Let me put the Bentley in reverse, so to speak. It’s important to understand the essence of this delicacy to know why it is so divisive. Foie gras is fattened goose liver but this isn’t the issue as liverwurst is a favorite spreadable meat in trailer parks throughout the southern US and nobody is boycotting NASCAR. The battle lines are drawn because geese at most foie gras producers are force fed grain, corn and fat using a metal pipe shoved down the goose’s throat. To PETA this is an unethical mistreatment of the regal bird and former 007 Sir Roger Moore calls it a ‘delicacy of despair’. To the rich, this is business as usual as the goose has no gag reflex so it purportedly does not feel pain. This logic sounds remarkably similar to visits from high class escorts who likewise lack a gag reflex but just because you can cram something down their throat doesn’t mean you should.

Regardless of the ethical dilemma that foie gras production may pose there is an opportunity to make nice with the rich. There are two important guidelines; never talk about how it is made and please learn how to pronounce it.

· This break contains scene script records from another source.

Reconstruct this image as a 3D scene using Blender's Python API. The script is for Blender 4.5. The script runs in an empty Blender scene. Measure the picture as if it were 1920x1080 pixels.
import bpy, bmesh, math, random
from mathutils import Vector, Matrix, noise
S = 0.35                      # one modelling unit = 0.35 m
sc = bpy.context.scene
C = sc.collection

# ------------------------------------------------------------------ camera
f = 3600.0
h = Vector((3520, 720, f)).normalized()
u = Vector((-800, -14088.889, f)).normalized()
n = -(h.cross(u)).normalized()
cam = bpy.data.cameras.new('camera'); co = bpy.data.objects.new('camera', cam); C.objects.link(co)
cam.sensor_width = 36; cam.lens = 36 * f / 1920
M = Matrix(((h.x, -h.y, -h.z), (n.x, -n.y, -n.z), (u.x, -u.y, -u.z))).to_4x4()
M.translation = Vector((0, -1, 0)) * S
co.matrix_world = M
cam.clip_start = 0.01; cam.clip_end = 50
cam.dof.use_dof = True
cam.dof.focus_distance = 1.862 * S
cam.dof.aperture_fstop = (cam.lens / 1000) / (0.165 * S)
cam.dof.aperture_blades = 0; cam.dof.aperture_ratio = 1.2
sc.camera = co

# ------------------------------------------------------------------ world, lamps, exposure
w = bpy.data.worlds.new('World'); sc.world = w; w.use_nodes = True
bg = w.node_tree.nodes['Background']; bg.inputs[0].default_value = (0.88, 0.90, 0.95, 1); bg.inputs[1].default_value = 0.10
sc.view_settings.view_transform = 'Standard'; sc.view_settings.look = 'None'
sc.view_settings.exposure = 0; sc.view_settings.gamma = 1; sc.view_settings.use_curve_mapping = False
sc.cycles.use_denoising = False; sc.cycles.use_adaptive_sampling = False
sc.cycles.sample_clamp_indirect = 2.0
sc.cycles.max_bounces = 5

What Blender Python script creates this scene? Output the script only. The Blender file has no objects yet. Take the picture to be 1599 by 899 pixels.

Nothing kills your chances of a second date like ordering “deux foys grays, garcon” or “a couple fozz grass s’il vous plait”. Enjoy the view of her Christian Louboutin’s heading for the exit because your date is over. However, elegantly request the “duck tenderloin tournedos with fwah-grrah” and your companion’s heart will melt as the words roll off your tongue. Showcasing your comfort with the finer things could mean your own lips encrusted with Guerlain KissKiss lipstick before the crème brûlée is served. This will help overcome any residual guilt. Last word of warning, never say down the hatch, it could prove traumatic!